Friday, February 12, 2021

February 12, 2021 - Winter chills.

It took a couple of days longer than only a few hundred kilometers up North, but Winter has finally arrived here too three days ago. A layer of almost 10 cm of snow, depending on how you measure, covered the whole region. With temperatures that didn't go higher than -1°C in the days that followed, the snow didn't melt yet up to today, a day that took off work. A nice wind from the ENE, kept the humidity in the air low. The ideal recipe for great conditions.
There are so many boulders that I can choose from, but due to logistical reasons, I didn't want to go too far. My attention was drawn to the boulder of "Vandale" recently, and I realized that there are still quite a few other problems on that boulder that I had on my radar.
Besides the exit of "Vandale", the boulder was still covered with snow, but luckily came off quite easily, leaving a perfectly dry boulder behind. The conditions felt perfect.

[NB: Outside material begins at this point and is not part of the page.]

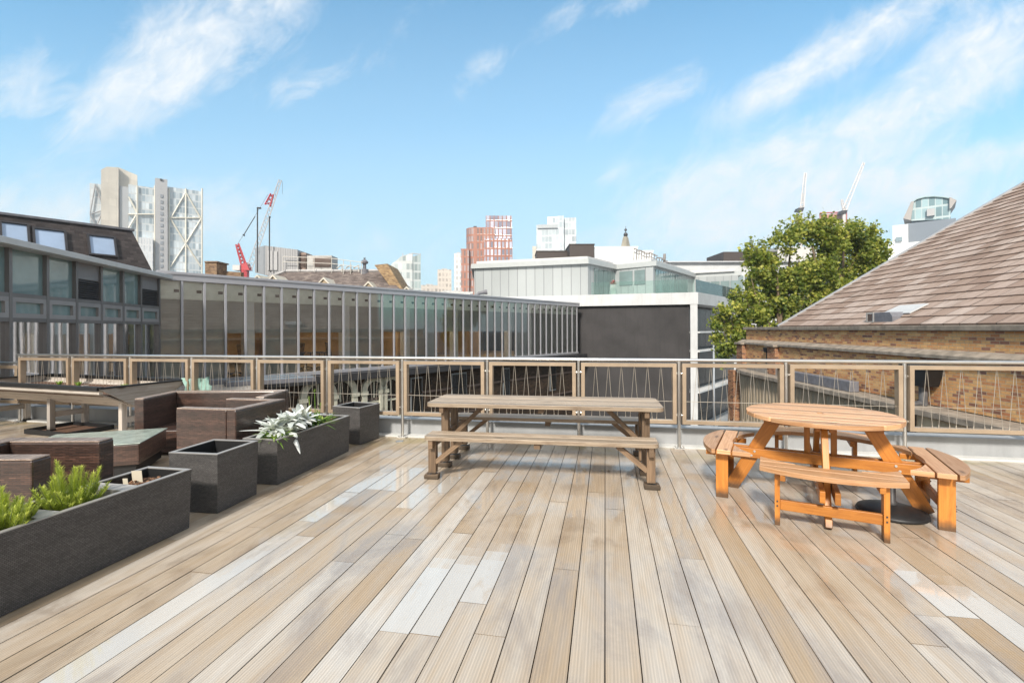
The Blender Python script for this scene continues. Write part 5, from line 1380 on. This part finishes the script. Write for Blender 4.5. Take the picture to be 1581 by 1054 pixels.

Snow & ice in Rocher Cailleau.

It was still well below freezing point, but I had filled my metal swiss bottle with hot water just before leaving home, so I was able to warm up my hands every now and then. A luxury that I had never tried before, but there, with still -3°C, a cold breeze and almost no sun, it was more than welcome.
I started with "Le Bon Sens", but I had sprained my right pinky finger badly two weeks ago, and it hurt a lot after doing the far move to the left and hanging in compression with a good hold right hand, but one that pulled way too much on that small finger. The decision was quickly made to go for the direct exit instead, "Le Bon Sens (direct)". Same start, but exiting directly with a hard mantle on very bad slopers. One that never came in my mind to try with warmer weather, but with these perfect conditions, I knew I had a fair chance.
I took my time, rested between attempts while keeping my hands and toes warm with the hot water bottle and piece by piece, worked out the moves until I found a good method to reach the higher sloper left hand, thinking the hardest part would be over. As is the case oh so many times, this wasn't entirely correct. Doing the mantle afterwards was still a very tricky move and I'm not sure that I would have made if the conditions wouldn't have been that good.

Fontainebleau - Rocher Cailleau - Le Bon Sens (direct) 7B+(7B)



Leaving Rocher Cailleau, there was still enought time to stop at Mont Pivot and spend another short session in "La Voie Active (gauche)". There also, the conditions almost couldn't have been better. Even the crimp under the roof was dry. 
I was quickly able to work my way through the first part and link it up to the second, but I could feel that I was getting tired. I took a longer rest, warmed up my fingers and toes and went for a last attempt. The first part went like a charm, the linkup into the second couldn't have been better, I prepared for the last part, took a wrong hold left hand, got confused and messed up the very last move. Still not today, but it was a good session.